AB InBev sells Australian branch to lower debt rate

AB InBev verkoopt Carlton & United Breweries

Asahi from Japan has bought Australian brewery group Carlton & United Breweries for ten billion euros. Seller AB InBev, the largest brewery group in the world, wants to lower its debt rate with this deal, after the disappointment of a failed IPO.

 

Needed after failed IPO

The sale was needed to bring AB InBev some fresh capital, after last week it pulled the plug on the flotation of its Asian branch. The Belgian beer giant had hoped to earn eight billion euros from the IPO, but it soon turned out the initial share price was set to high and (mainly American) buyers were put off. However, by selling Carlton the producer of Stella Artois has managed to raise even more funds as the Australian group changes hands for ten billion euro.

 

The transaction includes a licence for Asahi to sell AB InBev's international brands (like Stella Artois, Hoegaarden en Corona) in Australia.
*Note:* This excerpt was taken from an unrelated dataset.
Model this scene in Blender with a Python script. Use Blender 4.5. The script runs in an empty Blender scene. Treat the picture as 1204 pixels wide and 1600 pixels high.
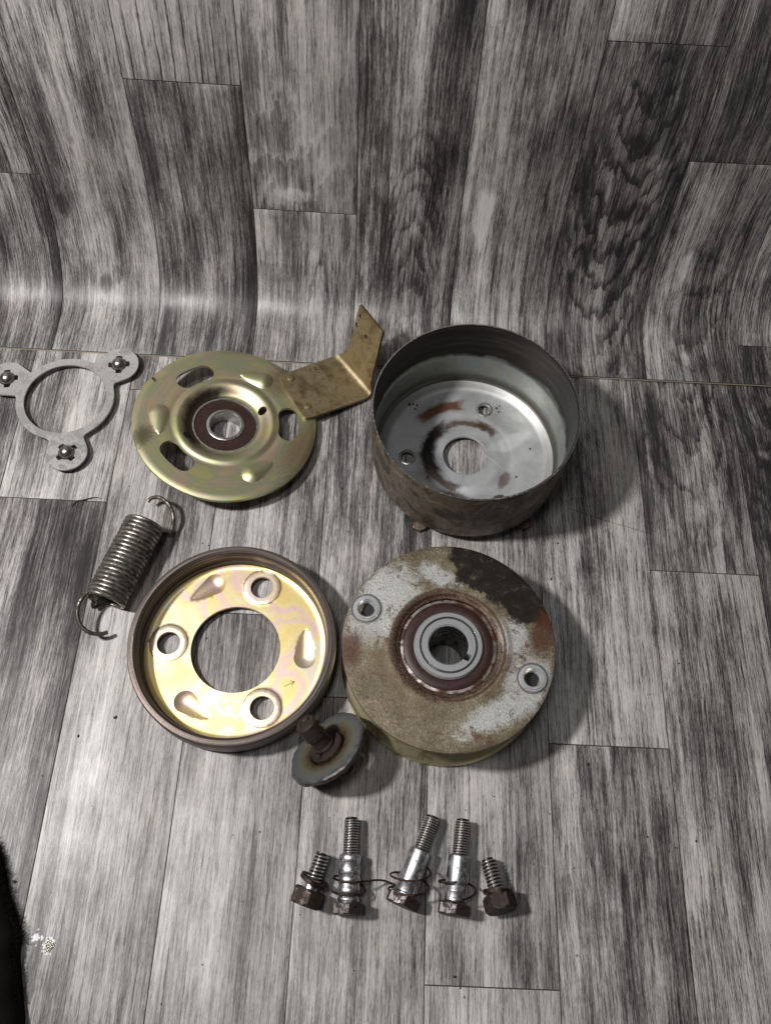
import bpy, bmesh, math, random
from mathutils import Vector, Matrix, Euler, Quaternion
from mathutils.geometry import delaunay_2d_cdt
random.seed(7)
S = 0.001                     # everything below is written in millimetres
R_ = math.radians
scene = bpy.context.scene
COL = scene.collection

# ------------------------------------------------------------------ camera
cam_d = bpy.data.cameras.new('camera')
cam = bpy.data.objects.new('camera', cam_d); COL.objects.link(cam)
def cam_matrix(pitch, roll, yaw):
    p, r, y = map(R_, (pitch, roll, yaw))
    F = Vector((0, math.cos(p), -math.sin(p))); U = Vector((0, math.sin(p), math.cos(p))); X = Vector((1, 0, 0))
    c, s = math.cos(r), math.sin(r)
    X2 = c*X + s*U; U2 = -s*X + c*U
    m = Matrix((X2, U2, -F)).transposed()
    return Matrix.Rotation(y, 3, 'Z') @ m
cam.matrix_world = Matrix.Translation((0, 0, .49909)) @ cam_matrix(64.078, 4.6, -2.0).to_4x4()
cam_d.sensor_fit = 'VERTICAL'; cam_d.sensor_height = 36; cam_d.lens = 1332.2/1600*36
cam_d.clip_start = .01; cam_d.clip_end = 50
scene.camera = cam

# ------------------------------------------------------------------ light: one room lamp up on the left, dim room around
w = bpy.data.worlds.new('World'); scene.world = w; w.use_nodes = True
bg = w.node_tree.nodes['Background']
bg.inputs[0].default_value = (.95, .97, 1, 1); bg.inputs[1].default_value = 0.042
scene.view_settings.view_transform = 'Standard'; scene.view_settings.look = 'None'
scene.view_settings.exposure = 0; scene.view_settings.gamma = 1
def lamp(name, loc, aim, size, power, col):
    l = bpy.data.lights.new(name, 'AREA'); l.shape = 'DISK'; l.size = size; l.energy = power; l.color = col
    o = bpy.data.objects.new(name, l); COL.objects.link(o); o.location = loc
    o.rotation_euler = (Vector(aim) - Vector(loc)).to_track_quat('-Z', 'Y').to_euler()
    return o
lamp('room_lamp', (-.54, .13, .80), (-.02, .14, 0), .085, 9.8, (1, .975, .955))
lamp('ceiling_lamp', (-.22, .05, 1.7), (0, .15, 0), 0.30, 4.3, (1, .98, .96))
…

After the 2016 takeover of SABMiller by AB InBev, the Japanese brewery group had secured the rights to the Eastern European brands of SABMiller, including Hungarian Dreher, Polish Tyskie and Lech, and the Czech powerhouse Pilsner Urquell. And even before the merger, Asahi had bought Dutch brand Grolsch and Italian Peroni from SABMiller.

 

AB InBev needed to do something to alleviate its debt burden, which was caused in no small part by the SABMiller acquisition. By the end of next year, the Belgian group wants to lower its debt ratio to under four times its gross profit. The Wall Street Journal has learnt that CEO Carlos Brito is also toying with the idea to sell his company's Korean and Central-American activities.